In November 1582, Shakespeare obtained a special license to marry Anne Hathaway, a woman eight years older than him, who was pregnant with their first child, Susanna. Susanna was born on May 26, 1583, and twins called Hamnet (a boy who died aged 11) and Judith were born February 2, 1585. Hamnet died aged 11 and was buried in Stratford on August 11, 1596. Anne remained in Stratford her whole life.

No one knows when or why Shakespeare left Stratford for London. The first sign of his presence in London came in 1592, in the form of a derogatory reference to an actor whom scholars have identified as Shakespeare. The reference was made in a pamphlet called GreenesGroatsworth of Wit, attributed to rival playwright, Robert Greene.

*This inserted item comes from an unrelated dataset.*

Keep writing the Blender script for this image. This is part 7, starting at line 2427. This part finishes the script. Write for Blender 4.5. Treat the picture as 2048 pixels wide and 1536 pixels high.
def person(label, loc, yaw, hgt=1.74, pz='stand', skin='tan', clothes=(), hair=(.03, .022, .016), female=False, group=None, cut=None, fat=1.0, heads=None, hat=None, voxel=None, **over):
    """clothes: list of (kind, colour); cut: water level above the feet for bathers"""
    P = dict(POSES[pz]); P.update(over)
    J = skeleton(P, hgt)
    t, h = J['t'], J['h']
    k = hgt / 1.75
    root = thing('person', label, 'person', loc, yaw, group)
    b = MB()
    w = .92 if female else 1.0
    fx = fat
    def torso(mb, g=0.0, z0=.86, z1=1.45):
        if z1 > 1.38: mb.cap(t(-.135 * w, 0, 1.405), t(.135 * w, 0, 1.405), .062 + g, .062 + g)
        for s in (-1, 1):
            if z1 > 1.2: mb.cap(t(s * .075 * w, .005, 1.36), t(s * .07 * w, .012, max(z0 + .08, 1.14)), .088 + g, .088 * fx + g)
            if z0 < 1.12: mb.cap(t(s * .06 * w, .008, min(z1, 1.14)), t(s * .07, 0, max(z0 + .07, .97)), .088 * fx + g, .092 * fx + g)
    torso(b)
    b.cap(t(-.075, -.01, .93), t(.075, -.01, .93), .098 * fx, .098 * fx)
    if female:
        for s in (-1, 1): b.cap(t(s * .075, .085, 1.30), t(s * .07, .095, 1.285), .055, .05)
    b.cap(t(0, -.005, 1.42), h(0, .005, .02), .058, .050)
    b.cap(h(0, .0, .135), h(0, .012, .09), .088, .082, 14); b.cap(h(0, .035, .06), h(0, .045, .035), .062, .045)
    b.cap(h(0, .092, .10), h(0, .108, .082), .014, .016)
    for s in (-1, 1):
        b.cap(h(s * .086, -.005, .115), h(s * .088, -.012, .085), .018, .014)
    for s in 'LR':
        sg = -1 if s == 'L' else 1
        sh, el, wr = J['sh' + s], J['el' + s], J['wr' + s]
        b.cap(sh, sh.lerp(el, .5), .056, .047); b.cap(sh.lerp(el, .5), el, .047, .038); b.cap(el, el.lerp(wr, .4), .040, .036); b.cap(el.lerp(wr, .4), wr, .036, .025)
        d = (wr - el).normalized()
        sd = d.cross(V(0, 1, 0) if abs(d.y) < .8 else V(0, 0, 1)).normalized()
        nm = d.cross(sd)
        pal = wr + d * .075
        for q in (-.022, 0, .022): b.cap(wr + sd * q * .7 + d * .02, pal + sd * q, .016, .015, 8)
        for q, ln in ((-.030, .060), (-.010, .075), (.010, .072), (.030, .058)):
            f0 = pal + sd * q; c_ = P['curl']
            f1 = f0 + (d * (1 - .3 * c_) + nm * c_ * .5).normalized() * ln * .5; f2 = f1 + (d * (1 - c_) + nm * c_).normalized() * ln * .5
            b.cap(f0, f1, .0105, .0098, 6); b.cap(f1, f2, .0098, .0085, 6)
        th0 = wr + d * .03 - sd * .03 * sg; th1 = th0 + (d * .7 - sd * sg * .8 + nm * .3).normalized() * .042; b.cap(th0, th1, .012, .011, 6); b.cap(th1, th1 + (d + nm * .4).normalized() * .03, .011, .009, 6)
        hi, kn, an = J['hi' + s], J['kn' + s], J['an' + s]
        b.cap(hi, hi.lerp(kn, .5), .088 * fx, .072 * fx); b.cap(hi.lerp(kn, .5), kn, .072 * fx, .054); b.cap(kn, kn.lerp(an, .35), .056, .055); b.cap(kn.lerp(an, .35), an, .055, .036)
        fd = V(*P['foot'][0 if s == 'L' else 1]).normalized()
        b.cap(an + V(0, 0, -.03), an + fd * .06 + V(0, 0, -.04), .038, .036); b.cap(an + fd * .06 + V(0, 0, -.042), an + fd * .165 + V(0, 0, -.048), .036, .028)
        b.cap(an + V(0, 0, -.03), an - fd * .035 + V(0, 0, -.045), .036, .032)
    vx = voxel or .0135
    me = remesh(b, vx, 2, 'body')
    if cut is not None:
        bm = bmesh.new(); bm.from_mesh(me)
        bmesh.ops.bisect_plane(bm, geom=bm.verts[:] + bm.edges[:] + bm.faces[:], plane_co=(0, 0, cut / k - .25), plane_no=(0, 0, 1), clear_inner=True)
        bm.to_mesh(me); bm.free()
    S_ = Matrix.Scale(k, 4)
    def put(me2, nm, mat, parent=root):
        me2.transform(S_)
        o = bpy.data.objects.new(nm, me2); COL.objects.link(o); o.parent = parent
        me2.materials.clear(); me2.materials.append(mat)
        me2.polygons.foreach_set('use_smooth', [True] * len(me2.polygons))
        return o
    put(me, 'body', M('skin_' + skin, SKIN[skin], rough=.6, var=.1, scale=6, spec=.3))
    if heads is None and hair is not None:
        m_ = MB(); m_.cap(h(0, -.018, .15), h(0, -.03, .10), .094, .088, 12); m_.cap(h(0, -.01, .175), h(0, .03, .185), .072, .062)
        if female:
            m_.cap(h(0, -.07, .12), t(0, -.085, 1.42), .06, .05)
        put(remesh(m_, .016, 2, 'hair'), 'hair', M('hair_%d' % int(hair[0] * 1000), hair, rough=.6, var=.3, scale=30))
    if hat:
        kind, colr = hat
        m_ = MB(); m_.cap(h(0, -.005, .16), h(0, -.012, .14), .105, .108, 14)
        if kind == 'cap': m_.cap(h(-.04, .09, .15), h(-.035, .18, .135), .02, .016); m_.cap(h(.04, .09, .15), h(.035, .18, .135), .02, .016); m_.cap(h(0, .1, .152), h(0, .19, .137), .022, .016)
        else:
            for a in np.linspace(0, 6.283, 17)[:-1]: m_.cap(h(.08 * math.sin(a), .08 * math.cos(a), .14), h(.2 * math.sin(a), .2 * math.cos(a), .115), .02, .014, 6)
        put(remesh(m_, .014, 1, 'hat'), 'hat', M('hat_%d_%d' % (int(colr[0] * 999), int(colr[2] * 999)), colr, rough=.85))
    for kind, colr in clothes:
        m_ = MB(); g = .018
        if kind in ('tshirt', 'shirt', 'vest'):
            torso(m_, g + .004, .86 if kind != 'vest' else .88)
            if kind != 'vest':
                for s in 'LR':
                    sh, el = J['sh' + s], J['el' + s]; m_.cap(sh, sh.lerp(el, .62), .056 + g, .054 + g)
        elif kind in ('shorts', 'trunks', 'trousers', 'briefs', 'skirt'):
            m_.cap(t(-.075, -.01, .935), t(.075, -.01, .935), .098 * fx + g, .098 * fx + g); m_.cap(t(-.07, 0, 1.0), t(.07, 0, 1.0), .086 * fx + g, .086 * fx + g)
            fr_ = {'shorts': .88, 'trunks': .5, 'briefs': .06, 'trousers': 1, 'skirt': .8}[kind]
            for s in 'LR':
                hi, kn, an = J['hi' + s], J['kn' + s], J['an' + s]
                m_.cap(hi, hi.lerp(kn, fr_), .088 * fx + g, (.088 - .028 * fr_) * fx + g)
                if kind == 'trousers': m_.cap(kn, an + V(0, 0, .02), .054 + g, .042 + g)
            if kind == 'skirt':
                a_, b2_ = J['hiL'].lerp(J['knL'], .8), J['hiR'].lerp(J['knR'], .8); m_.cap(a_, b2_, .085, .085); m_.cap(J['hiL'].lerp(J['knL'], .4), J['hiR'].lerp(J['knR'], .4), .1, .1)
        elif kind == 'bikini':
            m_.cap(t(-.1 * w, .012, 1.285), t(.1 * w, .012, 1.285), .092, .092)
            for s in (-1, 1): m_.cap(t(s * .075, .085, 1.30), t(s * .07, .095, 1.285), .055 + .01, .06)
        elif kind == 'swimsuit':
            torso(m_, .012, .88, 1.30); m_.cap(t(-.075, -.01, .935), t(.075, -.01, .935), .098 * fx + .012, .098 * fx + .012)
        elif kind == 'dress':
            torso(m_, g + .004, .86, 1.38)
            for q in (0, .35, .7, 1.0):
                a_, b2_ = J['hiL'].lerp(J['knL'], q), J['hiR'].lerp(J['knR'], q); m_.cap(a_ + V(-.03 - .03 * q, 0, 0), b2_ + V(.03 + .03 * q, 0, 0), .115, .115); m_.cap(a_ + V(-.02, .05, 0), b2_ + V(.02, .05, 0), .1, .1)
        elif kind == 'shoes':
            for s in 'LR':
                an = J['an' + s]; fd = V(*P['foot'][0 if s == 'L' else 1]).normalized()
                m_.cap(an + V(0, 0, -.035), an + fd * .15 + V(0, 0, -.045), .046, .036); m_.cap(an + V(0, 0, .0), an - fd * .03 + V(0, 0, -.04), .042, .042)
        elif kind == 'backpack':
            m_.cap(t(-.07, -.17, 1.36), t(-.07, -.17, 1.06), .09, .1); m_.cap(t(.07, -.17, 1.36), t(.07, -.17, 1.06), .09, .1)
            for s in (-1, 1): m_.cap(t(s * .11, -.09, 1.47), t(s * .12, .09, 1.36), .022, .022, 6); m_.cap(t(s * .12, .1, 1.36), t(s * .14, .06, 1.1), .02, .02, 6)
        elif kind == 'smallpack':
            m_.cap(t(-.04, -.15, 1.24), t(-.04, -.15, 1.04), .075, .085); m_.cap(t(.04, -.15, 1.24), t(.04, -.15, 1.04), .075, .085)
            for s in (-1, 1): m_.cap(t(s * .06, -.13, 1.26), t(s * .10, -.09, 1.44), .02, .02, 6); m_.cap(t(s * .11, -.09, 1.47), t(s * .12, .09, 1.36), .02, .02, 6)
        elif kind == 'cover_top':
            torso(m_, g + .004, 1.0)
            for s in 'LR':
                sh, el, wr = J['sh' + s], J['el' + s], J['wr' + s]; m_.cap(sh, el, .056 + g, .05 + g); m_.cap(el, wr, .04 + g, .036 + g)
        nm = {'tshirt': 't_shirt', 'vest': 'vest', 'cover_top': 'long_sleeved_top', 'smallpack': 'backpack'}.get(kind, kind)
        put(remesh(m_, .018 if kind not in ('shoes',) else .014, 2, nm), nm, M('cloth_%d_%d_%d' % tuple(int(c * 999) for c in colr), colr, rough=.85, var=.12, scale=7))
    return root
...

In 1593, the first work published under the name William Shakespeare appeared, a long poem called Venus and Adonis. The poem was dedicated to Henry Wriothesley, the Third Earl of Southampton, who is believed to have been Shakespeare's patron. He also wrote another long narrative poem, The Rape of Lucrece (entered in the Stationer’s Register May 9, 1594), and 154 sonnets. The sonnets portray a troubled triangular relationship between the author, his young male friend (the “fair youth”), and a woman. They were published in 1609, apparently without the author’s permission.

Shakespeare is, however, best known as the author of his thirty-seven plays, including comedies, tragedies, histories, and romances. Richard III is one of ten plays Shakespeare wrote about mostly fifteenth-century English history.

The dates of composition of the plays is the subject of debate. No collected edition of Shakespeare’s plays was published in his lifetime, but in 1623 two members of his acting company, John Heminge and Henry Condell, published the first collection, referred to as the First Folio. It is possible that Richard III was written around 1592, making it a fairly early work.

In 1594, Shakespeare became a shareholder and playwright of a successful theater company called the Lord Chamberlain's Men. Shakespeare held a one-tenth share in the company. In 1599, the Lord Chamberlain's Men built and occupied the Globe Theater, on the south bank of the river Thames in London.

Shakespeare grew rich enough in London to invest in real estate in Stratford. In 1597,he bought New Place, the second-largest house in town.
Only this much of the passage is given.